# START OF Collected material

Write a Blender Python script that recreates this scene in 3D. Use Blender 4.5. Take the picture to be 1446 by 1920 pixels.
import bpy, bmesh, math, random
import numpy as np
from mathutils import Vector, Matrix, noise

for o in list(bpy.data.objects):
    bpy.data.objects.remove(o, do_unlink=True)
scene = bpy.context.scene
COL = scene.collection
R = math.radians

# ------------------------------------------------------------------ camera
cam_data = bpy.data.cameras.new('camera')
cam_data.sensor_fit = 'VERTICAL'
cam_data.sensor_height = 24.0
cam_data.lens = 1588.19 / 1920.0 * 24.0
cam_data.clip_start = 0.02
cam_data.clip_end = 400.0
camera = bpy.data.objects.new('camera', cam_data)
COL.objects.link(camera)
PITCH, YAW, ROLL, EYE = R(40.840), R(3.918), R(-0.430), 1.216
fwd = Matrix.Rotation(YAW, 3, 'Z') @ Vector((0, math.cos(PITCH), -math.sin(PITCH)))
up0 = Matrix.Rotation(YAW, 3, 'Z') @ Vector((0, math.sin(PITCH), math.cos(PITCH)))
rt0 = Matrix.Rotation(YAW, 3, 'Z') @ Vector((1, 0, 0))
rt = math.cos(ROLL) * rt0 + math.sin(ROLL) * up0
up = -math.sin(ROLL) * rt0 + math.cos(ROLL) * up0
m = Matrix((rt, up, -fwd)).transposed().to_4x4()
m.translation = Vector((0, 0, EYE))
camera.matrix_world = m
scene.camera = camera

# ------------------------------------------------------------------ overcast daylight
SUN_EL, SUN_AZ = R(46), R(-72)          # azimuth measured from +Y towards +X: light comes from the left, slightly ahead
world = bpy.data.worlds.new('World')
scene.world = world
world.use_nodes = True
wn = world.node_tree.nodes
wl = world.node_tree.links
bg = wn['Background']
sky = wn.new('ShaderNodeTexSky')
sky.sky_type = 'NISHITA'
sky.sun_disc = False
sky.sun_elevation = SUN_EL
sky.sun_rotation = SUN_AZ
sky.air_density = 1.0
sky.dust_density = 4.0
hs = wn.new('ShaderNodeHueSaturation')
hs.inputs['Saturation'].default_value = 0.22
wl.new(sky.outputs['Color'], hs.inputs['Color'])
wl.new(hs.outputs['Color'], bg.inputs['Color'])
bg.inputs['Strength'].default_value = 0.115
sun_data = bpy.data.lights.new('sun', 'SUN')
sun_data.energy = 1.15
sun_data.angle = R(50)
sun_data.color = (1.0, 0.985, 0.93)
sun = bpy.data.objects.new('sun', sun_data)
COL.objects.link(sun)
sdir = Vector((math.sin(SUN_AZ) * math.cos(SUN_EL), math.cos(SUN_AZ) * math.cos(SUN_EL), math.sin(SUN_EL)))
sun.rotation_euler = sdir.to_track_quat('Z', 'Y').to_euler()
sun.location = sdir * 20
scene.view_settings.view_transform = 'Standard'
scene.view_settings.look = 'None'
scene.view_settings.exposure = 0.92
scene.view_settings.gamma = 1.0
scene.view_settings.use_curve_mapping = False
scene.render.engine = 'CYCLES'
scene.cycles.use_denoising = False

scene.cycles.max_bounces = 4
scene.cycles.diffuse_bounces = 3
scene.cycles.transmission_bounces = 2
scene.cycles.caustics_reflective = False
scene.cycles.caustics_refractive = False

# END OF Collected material

*What is asked*:
Write out all the data again, exactly as it appears.

*Response*:
Write a Blender Python script that recreates this scene in 3D. Use Blender 4.5. Take the picture to be 1446 by 1920 pixels.
import bpy, bmesh, math, random
import numpy as np
from mathutils import Vector, Matrix, noise

for o in list(bpy.data.objects):
    bpy.data.objects.remove(o, do_unlink=True)
scene = bpy.context.scene
COL = scene.collection
R = math.radians

# ------------------------------------------------------------------ camera
cam_data = bpy.data.cameras.new('camera')
cam_data.sensor_fit = 'VERTICAL'
cam_data.sensor_height = 24.0
cam_data.lens = 1588.19 / 1920.0 * 24.0
cam_data.clip_start = 0.02
cam_data.clip_end = 400.0
camera = bpy.data.objects.new('camera', cam_data)
COL.objects.link(camera)
PITCH, YAW, ROLL, EYE = R(40.840), R(3.918), R(-0.430), 1.216
fwd = Matrix.Rotation(YAW, 3, 'Z') @ Vector((0, math.cos(PITCH), -math.sin(PITCH)))
up0 = Matrix.Rotation(YAW, 3, 'Z') @ Vector((0, math.sin(PITCH), math.cos(PITCH)))
rt0 = Matrix.Rotation(YAW, 3, 'Z') @ Vector((1, 0, 0))
rt = math.cos(ROLL) * rt0 + math.sin(ROLL) * up0
up = -math.sin(ROLL) * rt0 + math.cos(ROLL) * up0
m = Matrix((rt, up, -fwd)).transposed().to_4x4()
m.translation = Vector((0, 0, EYE))
camera.matrix_world = m
scene.camera = camera

# ------------------------------------------------------------------ overcast daylight
SUN_EL, SUN_AZ = R(46), R(-72)          # azimuth measured from +Y towards +X: light comes from the left, slightly ahead
world = bpy.data.worlds.new('World')
scene.world = world
world.use_nodes = True
wn = world.node_tree.nodes
wl = world.node_tree.links
bg = wn['Background']
sky = wn.new('ShaderNodeTexSky')
sky.sky_type = 'NISHITA'
sky.sun_disc = False
sky.sun_elevation = SUN_EL
sky.sun_rotation = SUN_AZ
sky.air_density = 1.0
sky.dust_density = 4.0
hs = wn.new('ShaderNodeHueSaturation')
hs.inputs['Saturation'].default_value = 0.22
wl.new(sky.outputs['Color'], hs.inputs['Color'])
wl.new(hs.outputs['Color'], bg.inputs['Color'])
bg.inputs['Strength'].default_value = 0.115
sun_data = bpy.data.lights.new('sun', 'SUN')
sun_data.energy = 1.15
sun_data.angle = R(50)
sun_data.color = (1.0, 0.985, 0.93)
sun = bpy.data.objects.new('sun', sun_data)
COL.objects.link(sun)
sdir = Vector((math.sin(SUN_AZ) * math.cos(SUN_EL), math.cos(SUN_AZ) * math.cos(SUN_EL), math.sin(SUN_EL)))
sun.rotation_euler = sdir.to_track_quat('Z', 'Y').to_euler()
sun.location = sdir * 20
scene.view_settings.view_transform = 'Standard'
scene.view_settings.look = 'None'
scene.view_settings.exposure = 0.92
scene.view_settings.gamma = 1.0
scene.view_settings.use_curve_mapping = False
scene.render.engine = 'CYCLES'
scene.cycles.use_denoising = False

scene.cycles.max_bounces = 4
scene.cycles.diffuse_bounces = 3
scene.cycles.transmission_bounces = 2
scene.cycles.caustics_reflective = False
scene.cycles.caustics_refractive = False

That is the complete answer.